--- start Source excerpt ---

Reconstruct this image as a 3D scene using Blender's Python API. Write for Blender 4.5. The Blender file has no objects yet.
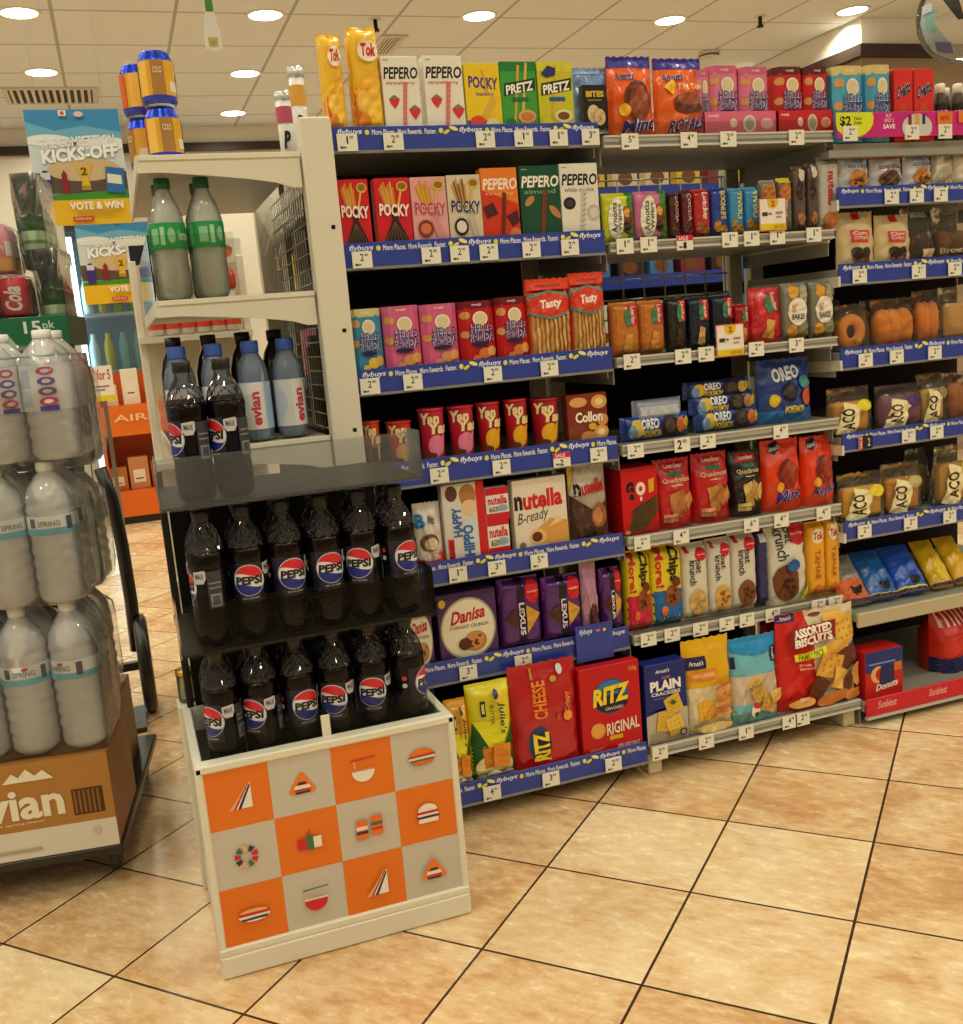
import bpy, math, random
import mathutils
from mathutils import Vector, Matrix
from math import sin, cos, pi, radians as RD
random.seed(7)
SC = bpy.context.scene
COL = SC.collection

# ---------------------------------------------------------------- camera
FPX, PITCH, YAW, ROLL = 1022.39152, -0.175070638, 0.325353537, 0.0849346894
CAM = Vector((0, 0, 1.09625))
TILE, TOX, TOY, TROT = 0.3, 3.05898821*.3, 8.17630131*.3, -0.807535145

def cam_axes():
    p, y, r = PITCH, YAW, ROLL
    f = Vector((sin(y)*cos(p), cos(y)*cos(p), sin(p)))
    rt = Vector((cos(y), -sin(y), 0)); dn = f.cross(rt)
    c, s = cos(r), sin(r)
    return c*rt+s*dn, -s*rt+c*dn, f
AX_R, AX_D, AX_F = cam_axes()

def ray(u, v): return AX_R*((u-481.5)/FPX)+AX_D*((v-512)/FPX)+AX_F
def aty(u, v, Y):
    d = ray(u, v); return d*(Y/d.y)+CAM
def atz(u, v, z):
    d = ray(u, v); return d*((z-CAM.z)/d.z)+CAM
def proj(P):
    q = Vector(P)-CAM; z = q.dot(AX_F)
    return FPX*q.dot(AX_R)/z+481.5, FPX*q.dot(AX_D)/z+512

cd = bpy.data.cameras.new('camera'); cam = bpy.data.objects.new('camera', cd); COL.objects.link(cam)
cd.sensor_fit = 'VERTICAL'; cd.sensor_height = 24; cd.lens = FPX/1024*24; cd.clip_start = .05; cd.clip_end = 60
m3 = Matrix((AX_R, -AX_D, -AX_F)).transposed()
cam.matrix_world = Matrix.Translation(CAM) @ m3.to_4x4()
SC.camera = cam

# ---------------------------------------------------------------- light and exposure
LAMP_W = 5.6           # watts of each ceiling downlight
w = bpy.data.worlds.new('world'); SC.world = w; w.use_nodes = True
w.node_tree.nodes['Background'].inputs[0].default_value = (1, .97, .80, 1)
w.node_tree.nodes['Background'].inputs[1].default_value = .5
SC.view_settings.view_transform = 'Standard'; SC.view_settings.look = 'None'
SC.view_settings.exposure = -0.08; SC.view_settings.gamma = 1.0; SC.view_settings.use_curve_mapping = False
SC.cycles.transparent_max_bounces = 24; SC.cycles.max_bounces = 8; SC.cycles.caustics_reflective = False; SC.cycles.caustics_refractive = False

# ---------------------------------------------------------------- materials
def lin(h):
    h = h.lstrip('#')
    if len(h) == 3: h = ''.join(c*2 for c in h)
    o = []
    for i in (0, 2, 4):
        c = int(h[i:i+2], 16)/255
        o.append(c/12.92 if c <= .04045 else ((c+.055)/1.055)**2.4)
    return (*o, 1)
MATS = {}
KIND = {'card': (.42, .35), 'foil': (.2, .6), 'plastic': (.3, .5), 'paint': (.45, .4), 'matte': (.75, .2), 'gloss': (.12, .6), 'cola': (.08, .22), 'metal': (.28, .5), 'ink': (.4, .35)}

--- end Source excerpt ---

What you are asked to do: Set down again, exactly, the lines of the material above from its first line to the one with "COL = SC.collection", inclusive. Leave the pictures out.

Final result:
Reconstruct this image as a 3D scene using Blender's Python API. Write for Blender 4.5. The Blender file has no objects yet.
import bpy, math, random
import mathutils
from mathutils import Vector, Matrix
from math import sin, cos, pi, radians as RD
random.seed(7)
SC = bpy.context.scene
COL = SC.collection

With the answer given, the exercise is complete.